Scene script records
+ + + + +

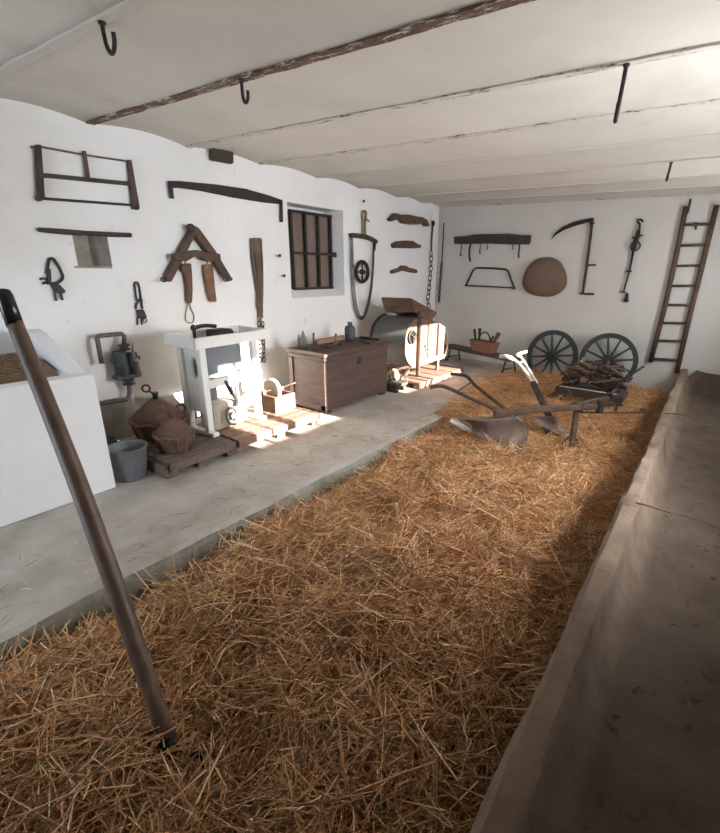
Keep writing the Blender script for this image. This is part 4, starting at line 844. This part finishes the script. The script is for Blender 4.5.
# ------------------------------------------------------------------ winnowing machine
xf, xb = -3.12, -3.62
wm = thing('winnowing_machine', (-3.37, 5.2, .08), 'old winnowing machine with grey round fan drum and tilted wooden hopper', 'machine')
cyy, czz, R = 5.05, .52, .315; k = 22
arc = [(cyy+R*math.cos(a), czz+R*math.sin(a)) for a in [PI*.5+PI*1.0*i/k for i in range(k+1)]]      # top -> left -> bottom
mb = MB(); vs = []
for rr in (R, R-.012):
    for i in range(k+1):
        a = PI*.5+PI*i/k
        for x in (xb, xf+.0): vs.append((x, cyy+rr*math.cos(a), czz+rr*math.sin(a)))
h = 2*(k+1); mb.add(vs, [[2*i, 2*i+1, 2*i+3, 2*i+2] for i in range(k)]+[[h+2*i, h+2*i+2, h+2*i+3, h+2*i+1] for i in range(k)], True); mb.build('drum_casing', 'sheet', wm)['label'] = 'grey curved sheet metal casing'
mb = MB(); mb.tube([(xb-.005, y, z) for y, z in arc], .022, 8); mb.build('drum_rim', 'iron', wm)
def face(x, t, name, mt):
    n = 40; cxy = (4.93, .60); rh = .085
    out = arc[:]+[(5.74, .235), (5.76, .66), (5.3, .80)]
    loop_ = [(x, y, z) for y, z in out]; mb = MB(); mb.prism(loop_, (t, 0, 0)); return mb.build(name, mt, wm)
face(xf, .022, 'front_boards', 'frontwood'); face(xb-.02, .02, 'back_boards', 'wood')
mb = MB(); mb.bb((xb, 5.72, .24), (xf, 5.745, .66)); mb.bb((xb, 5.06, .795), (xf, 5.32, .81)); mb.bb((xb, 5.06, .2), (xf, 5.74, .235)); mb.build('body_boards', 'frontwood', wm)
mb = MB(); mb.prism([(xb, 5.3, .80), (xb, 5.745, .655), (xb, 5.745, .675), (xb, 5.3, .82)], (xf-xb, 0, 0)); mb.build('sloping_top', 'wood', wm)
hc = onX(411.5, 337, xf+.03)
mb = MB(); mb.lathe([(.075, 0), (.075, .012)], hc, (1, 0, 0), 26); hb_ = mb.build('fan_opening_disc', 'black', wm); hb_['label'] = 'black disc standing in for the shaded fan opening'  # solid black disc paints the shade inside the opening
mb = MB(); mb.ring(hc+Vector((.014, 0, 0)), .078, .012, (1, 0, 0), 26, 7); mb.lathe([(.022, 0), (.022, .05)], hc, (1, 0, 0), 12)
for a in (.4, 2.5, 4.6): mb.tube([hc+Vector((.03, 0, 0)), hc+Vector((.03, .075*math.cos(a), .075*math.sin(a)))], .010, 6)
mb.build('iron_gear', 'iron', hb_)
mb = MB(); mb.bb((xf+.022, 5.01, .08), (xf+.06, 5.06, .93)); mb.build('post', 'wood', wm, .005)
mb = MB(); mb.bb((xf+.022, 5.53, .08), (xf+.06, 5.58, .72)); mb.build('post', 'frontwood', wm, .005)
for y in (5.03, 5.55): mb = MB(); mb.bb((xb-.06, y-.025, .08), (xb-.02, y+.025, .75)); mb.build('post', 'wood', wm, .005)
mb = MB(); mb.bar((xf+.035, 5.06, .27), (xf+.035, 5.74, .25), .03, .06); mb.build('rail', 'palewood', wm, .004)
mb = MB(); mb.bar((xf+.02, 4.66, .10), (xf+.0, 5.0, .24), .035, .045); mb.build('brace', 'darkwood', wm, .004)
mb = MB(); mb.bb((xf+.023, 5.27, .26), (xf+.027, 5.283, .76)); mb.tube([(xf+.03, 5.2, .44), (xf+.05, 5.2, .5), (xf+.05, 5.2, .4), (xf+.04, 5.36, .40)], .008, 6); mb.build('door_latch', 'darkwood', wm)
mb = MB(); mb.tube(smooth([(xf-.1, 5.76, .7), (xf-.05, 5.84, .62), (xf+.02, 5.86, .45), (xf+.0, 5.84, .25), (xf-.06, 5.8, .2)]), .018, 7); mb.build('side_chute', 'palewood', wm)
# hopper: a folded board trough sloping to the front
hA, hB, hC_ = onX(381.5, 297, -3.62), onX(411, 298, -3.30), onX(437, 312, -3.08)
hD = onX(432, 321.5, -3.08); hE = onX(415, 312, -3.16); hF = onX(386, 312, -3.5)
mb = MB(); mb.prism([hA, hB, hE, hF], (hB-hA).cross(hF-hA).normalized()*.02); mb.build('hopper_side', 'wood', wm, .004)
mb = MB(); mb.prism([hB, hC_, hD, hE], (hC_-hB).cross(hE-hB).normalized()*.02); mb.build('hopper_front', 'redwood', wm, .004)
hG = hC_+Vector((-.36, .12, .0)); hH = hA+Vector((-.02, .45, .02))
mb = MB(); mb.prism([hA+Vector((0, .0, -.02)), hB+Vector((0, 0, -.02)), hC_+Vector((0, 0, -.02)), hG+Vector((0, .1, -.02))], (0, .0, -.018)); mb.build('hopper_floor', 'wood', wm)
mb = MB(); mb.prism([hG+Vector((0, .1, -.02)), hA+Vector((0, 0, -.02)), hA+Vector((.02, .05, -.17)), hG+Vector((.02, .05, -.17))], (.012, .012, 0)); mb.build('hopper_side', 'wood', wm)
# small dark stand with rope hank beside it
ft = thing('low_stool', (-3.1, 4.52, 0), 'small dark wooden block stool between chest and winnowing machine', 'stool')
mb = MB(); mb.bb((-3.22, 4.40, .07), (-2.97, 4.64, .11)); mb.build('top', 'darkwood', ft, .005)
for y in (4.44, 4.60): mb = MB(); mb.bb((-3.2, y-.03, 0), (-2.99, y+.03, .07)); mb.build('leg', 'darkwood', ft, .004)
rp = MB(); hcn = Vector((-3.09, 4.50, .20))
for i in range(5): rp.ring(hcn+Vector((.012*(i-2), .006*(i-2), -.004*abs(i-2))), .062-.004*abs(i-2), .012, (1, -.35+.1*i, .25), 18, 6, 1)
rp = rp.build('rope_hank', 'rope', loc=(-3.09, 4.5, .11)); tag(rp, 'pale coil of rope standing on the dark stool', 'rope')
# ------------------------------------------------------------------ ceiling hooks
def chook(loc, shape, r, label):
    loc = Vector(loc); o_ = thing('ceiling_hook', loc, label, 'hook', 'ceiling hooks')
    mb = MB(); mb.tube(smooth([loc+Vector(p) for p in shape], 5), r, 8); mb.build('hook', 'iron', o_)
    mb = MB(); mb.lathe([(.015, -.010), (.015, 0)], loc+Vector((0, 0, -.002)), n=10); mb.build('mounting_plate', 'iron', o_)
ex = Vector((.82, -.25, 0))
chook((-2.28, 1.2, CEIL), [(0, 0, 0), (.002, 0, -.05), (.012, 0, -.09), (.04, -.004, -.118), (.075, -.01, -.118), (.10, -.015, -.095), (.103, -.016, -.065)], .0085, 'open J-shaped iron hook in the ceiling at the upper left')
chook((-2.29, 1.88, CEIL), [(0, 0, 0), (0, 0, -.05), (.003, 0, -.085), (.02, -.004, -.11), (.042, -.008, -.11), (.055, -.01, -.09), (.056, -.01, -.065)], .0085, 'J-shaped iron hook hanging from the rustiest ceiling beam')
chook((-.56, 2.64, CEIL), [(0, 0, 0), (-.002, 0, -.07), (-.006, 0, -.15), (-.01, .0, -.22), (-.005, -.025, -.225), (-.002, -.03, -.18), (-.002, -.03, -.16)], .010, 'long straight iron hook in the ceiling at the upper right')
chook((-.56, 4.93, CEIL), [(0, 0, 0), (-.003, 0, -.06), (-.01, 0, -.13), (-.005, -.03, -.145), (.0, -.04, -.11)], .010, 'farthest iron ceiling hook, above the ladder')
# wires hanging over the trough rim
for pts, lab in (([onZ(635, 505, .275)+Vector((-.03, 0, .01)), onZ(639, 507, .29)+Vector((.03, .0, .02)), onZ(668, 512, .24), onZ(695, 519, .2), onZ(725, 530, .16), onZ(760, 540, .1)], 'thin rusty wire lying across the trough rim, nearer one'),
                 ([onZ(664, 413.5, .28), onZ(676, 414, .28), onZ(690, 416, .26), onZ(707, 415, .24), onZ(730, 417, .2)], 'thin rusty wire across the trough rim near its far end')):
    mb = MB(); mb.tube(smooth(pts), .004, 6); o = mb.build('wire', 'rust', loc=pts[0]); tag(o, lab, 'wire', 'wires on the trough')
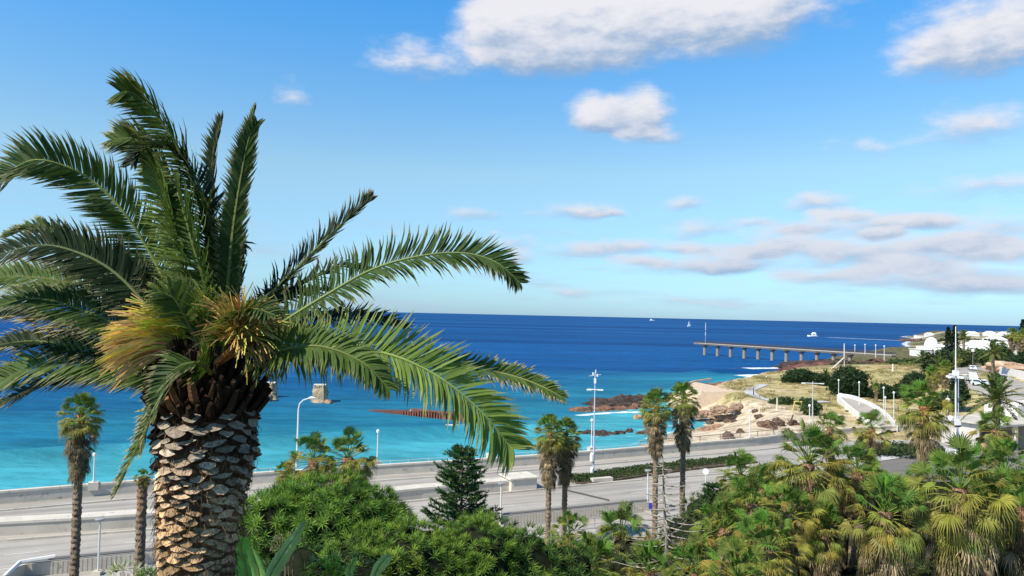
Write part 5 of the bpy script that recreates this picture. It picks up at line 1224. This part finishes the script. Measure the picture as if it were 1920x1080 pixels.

+ + + + +

• **TASK INSTRUCTIONS**
Pick out each line above that includes "part" and show it.

• **EXPECTED ANSWER**
Keep writing the Blender script for this image. This is part 4, starting at line 844. This part finishes the script. The script is for Blender 4.5.
Write part 5 of the bpy script that recreates this picture. It picks up at line 1224. This part finishes the script. Measure the picture as if it were 1920x1080 pixels.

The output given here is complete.